Wednesday, February 26, 2014

My Breakdown

I have been anticipating a breakdown for many years now. I have never had one but I know of some people who have, even in my own family. I guess it was just a matter of time before I ended up at the side of a road thinking about death......So there I was, on I-15 southbound, driving at a swift clip in the fast lane as always. Then I lost power, the RPM's flatlined and I had to guide my vehicle across three lanes of traffic to the shoulder. Except I was approaching a small incline in the highway and my momentum petered out. I found myself perched on an overpass, cement barrier on one side and eighteen wheelers from hell on the drivers side. There was an unending line of semi trucks, cement trucks, dump trucks, fuel trucks, all speeding within feet of my sardine can. As each behemoth invaded my safety bubble my whole car felt as if it would take flight and flip over the cement barrier. This is about the time I began thinking about death. Really it would take but a small distraction in the driver of a truck and I wouldn't feel a thing. I kept my eye on my rearview mirror guaging the trajectories of the oncoming vehicles.
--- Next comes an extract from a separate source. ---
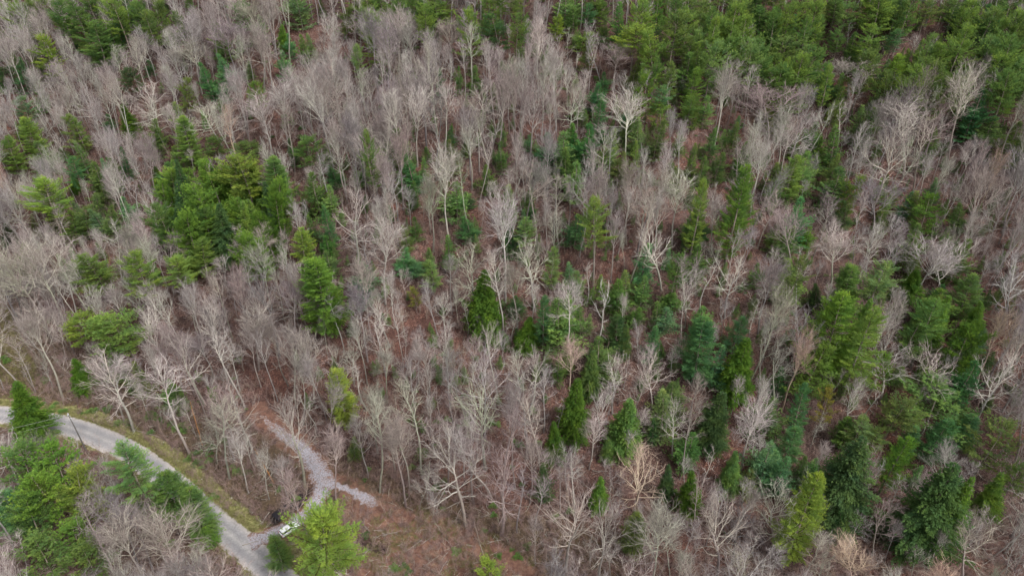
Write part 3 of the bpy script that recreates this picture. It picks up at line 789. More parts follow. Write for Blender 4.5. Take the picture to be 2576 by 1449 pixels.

Just when I started to sort out an escape plan a police officer pulled up behind me. He walked up to my passenger window and told me that I sure chose a dangerous place to park. ha ha. Next he pushed me out of harm's way using the bumper of his patrol car.
After having my life flash before my eyes about 60 times I firmly decided to replace my beloved and aged BMW for a more "mature" vehicle. Two days later my master negotiator (Dave) and a car salesman went to battle over the purchase price of my new and lovely Lexus sedan. Hopefully I won't have a breakdown for another ten years. Mental breakdown? no guarantees


Saturday, February 22, 2014

Sibs and Friends

Lately I have been thinking, really thinking. Usually I try not to go especially deep with my thoughts  regarding the past or the future because, frankly, both make me anxious. I don't have a handle on either one. Still I find myself examining the relationships I have with people; now, then and in the future. I notice that I am a finicky friend and tend to play it safe when conversations turn personal. I am a listening friend, not a sharing friend. Therefore friendships for me are superficial and fun. They come and go. Sibling relationships, however, are perpetual through thick and thin. I don't have to constantly maintain my alliances with each of my five sibs to know that they will always be there if I but reach out for them. The difference between mere friendships and strong sibships is that if I neglect a friendship it becomes unreliable and cool.Yet if I overlook my family for a time I know that they will still be there when I am ready to share a burden. The greatest aspect of having a big family is that each of us have a distinctive gift to give each other. Depending on our individual struggles there is always one of six who can be sympathetic to that particular obstacle. So, as a whole, my family offers solutions like a rainbow offers colors. I may not share everything with everyone but at least one of these colors are utilized depending on the flavor of my dilemma.

I have known my siblings all my life and each one of them is more valuable than any friend I could ever have.